In the Equality Act 2010

Most of the Equality Act 2010 was formally brought into force in October 2010. However, as regards employment, the changes below were or may arguably have been already in effect, as being required by European Union law.

  • Discrimination by association. In Coleman v Attridge Law (2008), the European Court decided that the Directive covers direct discrimination or harassment of an employee by reason of another person’s disability. UK tribunals subsequently held that the Disability Discrimination Act 1995 must be re-interpreted to give effect to this (under the Marleasing principle). The Equality Act 2010 uses new wording to cover this more clearly, and also goes beyond the requirements of the directive by prohibiting discrimination by association in areas other than employment, such as provision of services. More: Discrimination by association.
  • Perceived disability. It has been argued that EU law requires direct discrimination and harassment to be unlawful against someone who was mistakenly thought to have a disability. The courts have not had to decide the EU law position, but have held that in any event this is covered under Britain’s Equality Act 2010. More: Perceived disability.
  • Harassment: Protection against harassment under the DDA was probably too narrow. Again the Equality Act 2010 has made changes. More: Harassment of employees.
  • Justification: My view was that under European Union law the threshold for “justification” of (indirect) discrimination in employment should have been higher than the threshold used in practice under the DDA. The Equality Act 2010 has now changed the British justification test to that used in Europe.

Changes to the Disability Discrimination Act (DDA) in 2004 to comply with the directive

Regulations to implement most changes required by the Directive came into effect in October 2004. The changes included:

  • abolition of the exemption for employers with less than 15 employees;
  • DDA extended to cover most occupations previously excluded from its employment provisions, eg police, prison officers, fire-fighters; and
  • an employer can no longer justify ‘direct discrimination’.

Changes required by the directive in relation to post-16 education came into effect in September 2006.

The background: European Union Treaty

The 1997 Treaty of Amsterdam introduced an express basis for EU legislation to combat disability discrimination. This is now in Article 19(1) of the Treaty on the functioning of the European Union (eur-lex.europa.eu). Before December 2009, when the Lisbon Treaty came into force, it was Article 13 of the ‘Treaty establishing the European Community’. The current Article 19(1) reads:

Without prejudice to the other provisions of the Treaties and within the limits of the powers conferred by them upon the Union, the Council, acting unanimously in accordance with a special legislative procedure and after obtaining the consent of the European Parliament, may take appropriate action to combat discrimination based on sex, racial or ethnic origin, religion or belief, disability, age or sexual orientation.
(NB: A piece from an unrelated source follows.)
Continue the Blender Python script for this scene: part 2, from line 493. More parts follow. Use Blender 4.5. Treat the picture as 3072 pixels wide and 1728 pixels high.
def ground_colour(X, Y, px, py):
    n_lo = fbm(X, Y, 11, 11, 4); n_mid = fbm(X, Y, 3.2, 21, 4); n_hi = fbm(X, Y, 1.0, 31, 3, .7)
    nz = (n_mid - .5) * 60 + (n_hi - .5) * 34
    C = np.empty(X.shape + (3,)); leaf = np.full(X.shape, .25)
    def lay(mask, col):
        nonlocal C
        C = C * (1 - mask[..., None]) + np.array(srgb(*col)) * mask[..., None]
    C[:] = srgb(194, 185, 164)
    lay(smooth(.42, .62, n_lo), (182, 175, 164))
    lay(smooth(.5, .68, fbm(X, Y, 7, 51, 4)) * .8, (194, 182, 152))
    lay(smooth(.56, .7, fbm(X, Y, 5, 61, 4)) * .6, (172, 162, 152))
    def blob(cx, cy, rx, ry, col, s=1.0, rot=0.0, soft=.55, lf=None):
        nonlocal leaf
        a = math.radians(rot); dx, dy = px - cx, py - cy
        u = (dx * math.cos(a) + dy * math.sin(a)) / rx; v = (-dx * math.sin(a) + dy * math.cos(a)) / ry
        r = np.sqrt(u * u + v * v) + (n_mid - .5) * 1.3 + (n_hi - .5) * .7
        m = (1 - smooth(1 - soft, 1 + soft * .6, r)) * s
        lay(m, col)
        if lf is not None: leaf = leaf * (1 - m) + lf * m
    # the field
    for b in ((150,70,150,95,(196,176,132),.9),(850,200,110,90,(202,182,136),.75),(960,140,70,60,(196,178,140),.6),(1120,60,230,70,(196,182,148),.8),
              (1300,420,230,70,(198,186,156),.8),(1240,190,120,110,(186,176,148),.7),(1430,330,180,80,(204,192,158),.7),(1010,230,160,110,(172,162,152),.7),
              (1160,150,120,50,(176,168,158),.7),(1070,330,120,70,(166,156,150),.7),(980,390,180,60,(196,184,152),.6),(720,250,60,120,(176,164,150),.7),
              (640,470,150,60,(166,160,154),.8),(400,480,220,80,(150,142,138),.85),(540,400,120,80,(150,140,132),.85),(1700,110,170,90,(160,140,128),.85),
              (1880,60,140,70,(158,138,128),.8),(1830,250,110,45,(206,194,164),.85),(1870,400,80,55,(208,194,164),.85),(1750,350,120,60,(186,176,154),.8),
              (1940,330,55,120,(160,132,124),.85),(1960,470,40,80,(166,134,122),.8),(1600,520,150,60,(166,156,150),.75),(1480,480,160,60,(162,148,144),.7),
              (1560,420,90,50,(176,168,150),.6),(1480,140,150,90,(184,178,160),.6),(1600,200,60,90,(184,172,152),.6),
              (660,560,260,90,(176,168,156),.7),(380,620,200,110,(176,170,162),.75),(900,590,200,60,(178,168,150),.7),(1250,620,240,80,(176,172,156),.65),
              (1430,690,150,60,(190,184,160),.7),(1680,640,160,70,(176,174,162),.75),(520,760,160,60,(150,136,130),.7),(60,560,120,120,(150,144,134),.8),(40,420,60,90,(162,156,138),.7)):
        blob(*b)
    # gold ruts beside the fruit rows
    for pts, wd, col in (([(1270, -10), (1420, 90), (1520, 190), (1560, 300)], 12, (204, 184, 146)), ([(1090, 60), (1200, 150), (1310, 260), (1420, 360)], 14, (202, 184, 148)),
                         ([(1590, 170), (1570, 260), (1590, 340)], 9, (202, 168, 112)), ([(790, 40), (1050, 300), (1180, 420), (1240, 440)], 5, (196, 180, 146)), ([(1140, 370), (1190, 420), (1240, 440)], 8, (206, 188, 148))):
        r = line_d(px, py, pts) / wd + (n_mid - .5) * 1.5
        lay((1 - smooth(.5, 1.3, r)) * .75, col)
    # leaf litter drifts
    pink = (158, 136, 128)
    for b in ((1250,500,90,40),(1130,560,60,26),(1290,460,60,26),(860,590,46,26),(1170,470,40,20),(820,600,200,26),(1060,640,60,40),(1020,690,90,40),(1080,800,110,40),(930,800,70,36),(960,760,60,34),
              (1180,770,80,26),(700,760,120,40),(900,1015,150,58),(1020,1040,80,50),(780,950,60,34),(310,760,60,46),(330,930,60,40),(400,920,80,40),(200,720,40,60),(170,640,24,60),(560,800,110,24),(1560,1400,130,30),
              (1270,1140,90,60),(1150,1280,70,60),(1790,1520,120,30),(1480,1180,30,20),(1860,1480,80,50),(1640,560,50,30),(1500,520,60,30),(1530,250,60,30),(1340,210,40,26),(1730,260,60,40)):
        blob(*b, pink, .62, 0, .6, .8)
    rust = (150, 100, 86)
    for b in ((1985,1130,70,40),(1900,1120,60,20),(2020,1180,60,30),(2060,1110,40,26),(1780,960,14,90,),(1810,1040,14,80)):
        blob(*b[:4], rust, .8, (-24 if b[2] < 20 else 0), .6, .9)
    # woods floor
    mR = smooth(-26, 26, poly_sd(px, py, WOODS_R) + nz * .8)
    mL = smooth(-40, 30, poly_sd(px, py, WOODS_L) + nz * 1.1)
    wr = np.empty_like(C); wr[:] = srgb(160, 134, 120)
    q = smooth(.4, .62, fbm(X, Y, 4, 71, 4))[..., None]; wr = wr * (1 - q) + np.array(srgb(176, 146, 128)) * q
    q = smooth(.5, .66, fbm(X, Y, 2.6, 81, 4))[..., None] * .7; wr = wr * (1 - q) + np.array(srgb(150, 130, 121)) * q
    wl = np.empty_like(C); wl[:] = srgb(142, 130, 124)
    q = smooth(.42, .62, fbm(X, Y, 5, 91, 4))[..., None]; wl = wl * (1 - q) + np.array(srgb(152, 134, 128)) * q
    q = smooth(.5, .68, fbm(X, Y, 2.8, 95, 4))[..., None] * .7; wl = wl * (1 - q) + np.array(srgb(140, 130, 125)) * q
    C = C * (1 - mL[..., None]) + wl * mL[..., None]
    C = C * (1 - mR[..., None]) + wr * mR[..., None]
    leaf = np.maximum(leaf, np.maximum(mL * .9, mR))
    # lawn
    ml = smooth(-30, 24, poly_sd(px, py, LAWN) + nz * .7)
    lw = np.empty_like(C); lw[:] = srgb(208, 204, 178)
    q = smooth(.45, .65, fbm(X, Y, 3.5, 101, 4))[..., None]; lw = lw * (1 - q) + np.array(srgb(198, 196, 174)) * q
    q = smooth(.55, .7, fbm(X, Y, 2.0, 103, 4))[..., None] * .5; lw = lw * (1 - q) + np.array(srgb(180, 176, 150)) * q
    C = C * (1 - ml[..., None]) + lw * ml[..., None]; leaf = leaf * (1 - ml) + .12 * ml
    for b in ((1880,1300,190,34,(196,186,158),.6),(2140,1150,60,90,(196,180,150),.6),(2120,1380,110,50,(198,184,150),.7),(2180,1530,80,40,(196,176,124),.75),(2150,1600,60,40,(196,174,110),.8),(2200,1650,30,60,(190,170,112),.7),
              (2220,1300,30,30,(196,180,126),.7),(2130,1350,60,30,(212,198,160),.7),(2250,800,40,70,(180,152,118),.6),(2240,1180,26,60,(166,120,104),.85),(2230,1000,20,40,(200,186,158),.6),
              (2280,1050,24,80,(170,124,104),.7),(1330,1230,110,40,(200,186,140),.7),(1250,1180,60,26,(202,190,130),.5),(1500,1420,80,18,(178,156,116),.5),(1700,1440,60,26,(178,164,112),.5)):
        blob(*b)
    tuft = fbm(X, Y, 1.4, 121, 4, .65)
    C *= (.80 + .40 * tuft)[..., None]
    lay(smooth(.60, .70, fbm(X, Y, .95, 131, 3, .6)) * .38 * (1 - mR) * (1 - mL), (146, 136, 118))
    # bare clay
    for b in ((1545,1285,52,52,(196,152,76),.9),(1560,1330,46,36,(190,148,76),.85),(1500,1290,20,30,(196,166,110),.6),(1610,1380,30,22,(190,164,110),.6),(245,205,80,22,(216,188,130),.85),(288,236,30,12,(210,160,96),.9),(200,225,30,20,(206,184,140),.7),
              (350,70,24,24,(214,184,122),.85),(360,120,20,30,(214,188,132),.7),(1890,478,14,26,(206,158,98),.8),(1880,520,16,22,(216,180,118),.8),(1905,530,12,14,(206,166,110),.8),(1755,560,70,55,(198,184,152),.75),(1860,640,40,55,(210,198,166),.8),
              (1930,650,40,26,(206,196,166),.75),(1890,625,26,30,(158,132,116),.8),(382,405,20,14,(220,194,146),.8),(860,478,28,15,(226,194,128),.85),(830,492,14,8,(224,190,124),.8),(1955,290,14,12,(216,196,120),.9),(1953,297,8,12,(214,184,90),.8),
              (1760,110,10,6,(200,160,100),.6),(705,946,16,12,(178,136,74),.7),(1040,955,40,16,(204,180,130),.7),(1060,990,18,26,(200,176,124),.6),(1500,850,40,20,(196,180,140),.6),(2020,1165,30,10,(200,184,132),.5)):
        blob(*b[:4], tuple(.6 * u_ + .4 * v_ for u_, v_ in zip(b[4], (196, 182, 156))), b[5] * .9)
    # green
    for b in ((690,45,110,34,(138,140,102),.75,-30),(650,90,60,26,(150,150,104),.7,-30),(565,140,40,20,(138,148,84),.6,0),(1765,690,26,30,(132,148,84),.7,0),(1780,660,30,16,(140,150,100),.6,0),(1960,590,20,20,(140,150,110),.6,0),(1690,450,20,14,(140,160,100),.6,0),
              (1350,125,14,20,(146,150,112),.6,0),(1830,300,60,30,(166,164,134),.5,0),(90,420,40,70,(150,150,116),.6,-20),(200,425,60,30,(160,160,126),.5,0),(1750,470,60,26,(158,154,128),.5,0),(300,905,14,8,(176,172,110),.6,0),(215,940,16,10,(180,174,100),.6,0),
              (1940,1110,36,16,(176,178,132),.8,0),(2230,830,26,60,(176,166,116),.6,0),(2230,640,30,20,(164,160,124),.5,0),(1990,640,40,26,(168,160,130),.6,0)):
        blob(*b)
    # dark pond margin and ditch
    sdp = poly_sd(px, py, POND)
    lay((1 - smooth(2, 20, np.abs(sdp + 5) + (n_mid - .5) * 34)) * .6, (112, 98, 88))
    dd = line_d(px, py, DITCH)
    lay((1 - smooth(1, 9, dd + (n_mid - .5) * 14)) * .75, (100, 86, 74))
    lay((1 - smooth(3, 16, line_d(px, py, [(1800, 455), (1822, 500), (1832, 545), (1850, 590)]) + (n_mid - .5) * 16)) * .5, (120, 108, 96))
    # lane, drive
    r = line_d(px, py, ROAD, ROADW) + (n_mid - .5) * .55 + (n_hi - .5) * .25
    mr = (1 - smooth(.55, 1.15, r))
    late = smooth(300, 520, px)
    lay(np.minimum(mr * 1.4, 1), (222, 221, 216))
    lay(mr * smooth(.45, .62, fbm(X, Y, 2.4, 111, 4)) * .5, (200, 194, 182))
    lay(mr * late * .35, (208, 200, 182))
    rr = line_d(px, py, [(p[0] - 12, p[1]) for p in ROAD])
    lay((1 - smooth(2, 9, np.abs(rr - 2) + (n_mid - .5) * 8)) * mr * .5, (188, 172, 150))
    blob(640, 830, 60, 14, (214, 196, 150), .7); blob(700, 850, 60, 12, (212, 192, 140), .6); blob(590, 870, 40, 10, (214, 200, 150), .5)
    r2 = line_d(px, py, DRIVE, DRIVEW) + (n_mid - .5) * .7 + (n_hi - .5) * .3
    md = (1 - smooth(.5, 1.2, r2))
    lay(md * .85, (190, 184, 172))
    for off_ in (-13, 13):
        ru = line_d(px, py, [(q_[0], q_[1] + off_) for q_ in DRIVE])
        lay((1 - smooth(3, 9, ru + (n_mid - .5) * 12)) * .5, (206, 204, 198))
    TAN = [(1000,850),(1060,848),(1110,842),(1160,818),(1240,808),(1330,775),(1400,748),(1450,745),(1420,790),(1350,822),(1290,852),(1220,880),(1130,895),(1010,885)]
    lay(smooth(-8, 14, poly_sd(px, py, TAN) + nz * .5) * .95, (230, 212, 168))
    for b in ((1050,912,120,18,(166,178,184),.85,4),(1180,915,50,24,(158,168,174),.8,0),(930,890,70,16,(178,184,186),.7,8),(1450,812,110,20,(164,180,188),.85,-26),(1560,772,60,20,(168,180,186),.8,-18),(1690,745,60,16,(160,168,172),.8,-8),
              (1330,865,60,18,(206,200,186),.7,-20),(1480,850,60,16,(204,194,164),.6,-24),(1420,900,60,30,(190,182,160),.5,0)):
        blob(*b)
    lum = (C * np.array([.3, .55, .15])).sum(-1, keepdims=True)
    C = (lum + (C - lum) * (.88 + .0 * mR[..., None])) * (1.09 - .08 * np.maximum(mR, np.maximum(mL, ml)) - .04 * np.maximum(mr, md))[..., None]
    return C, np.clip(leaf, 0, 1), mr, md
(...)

Article 19(1) does not prohibit discrimination (though it seems there is a general principle (below) of European law which prohibits it). Rather, Article 19(1) provides authority for the European Union to pass legislation to combat discrimination, in areas where the Union has competence. The Union has used Article 19(1) (it was then ‘Article 13’) to pass the Framework Employment Directive (discussed above), which is currently the key directive obliging member states to enact anti-discrimination legislation for disabled people, at least so far as relevant to stammering.

As well as the authority in Article 19, Article 10 of the Treaty requires the EU to combat discrimination based on disability when defining and implementing its policies and activities.

General principle of non-discrimination

In the 2010 case of Kücükdeveci on age discrimination – but presumably the same applies to disability – the European Court said it was applying European primary law rather than the Framework Employment Directive as such. The Court said that the Framework Employment Directive gives expression to a general principle of European Union law on non-discrimination, rather than itself laying down the principle of equal treatment in the field of employment and occupation.